Hubungan Panjang Trump dan Putin
Selama masa kepresidenannya, Trump dikenal memiliki relasi yang tidak biasa dengan Putin. Beberapa kali ia menuai kritik karena dianggap terlalu lunak terhadap pemimpin Kremlin tersebut. Bahkan laporan intelijen AS sempat menyebutkan adanya upaya Rusia memengaruhi pemilu 2016 untuk menguntungkan Trump—isu yang dibantah keras oleh mantan presiden itu.
Kini, dengan perang yang telah berlangsung lebih dari dua tahun dan menelan ratusan ribu korban, Trump berupaya menempatkan dirinya sebagai calon presiden yang mampu “mengembalikan perdamaian dunia,” meski dengan pendekatan yang dianggap banyak pihak terlalu individual dan simplistis.
Ukraina Tak Mau Ditekan
Menanggapi pernyataan Trump, Pemerintah Ukraina melalui juru bicara Kementerian Luar Negeri menyatakan bahwa “setiap penyelesaian damai harus berdasarkan prinsip keadilan dan kedaulatan.” Kyiv menegaskan tidak akan menerima tekanan diplomatik untuk menyerahkan wilayahnya, termasuk Krimea dan Donbas, demi kesepakatan cepat yang menguntungkan Rusia.
Pernyataan ini secara tidak langsung menjadi sindiran terhadap pendekatan pragmatis Trump, yang sebelumnya pernah menyebut Krimea sebagai “wilayah yang sudah dikuasai Rusia sejak lama.”
Dampak Politik Global
Pernyataan Trump menimbulkan efek riak secara internasional.

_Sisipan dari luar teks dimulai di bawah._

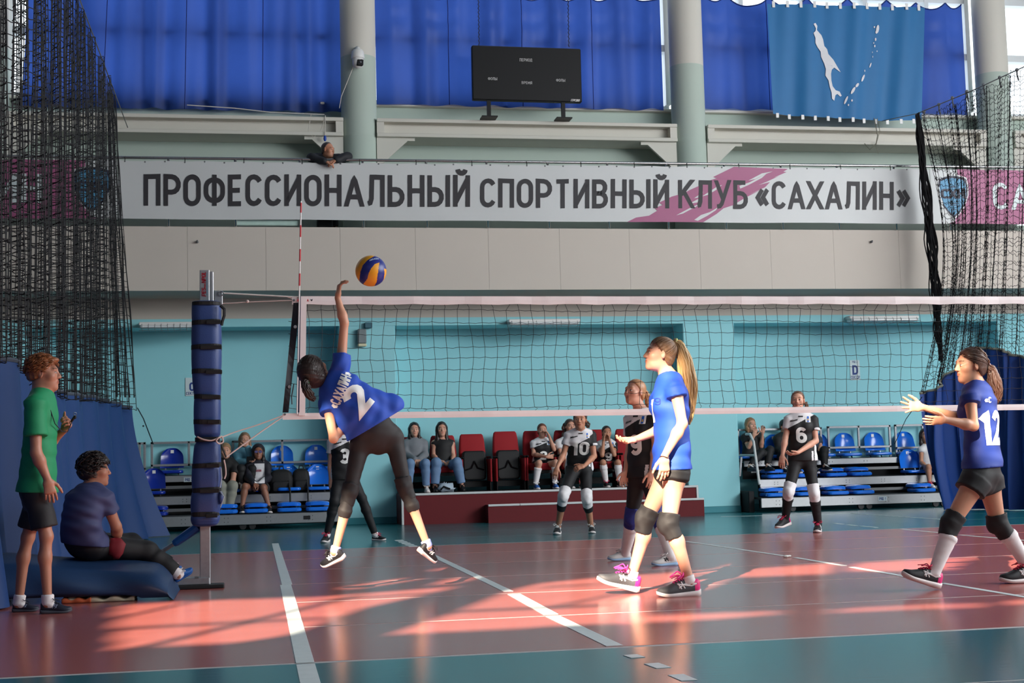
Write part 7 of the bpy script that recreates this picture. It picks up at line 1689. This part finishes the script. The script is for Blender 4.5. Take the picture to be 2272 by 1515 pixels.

Sejumlah negara Eropa Timur menyuarakan kekhawatiran jika Washington di bawah Trump akan menarik dukungannya terhadap Ukraina. Di sisi lain, beberapa negara yang lelah dengan perang panjang justru menyambut baik ide negosiasi yang lebih agresif untuk menghentikan konflik.
“Trump mungkin sedang membangun citra sebagai ‘juru damai’, tapi dunia tahu bahwa konflik seperti ini tak bisa diselesaikan hanya dengan satu telepon,” ujar Michael Kovrig, mantan diplomat Kanada dan pengamat isu Rusia.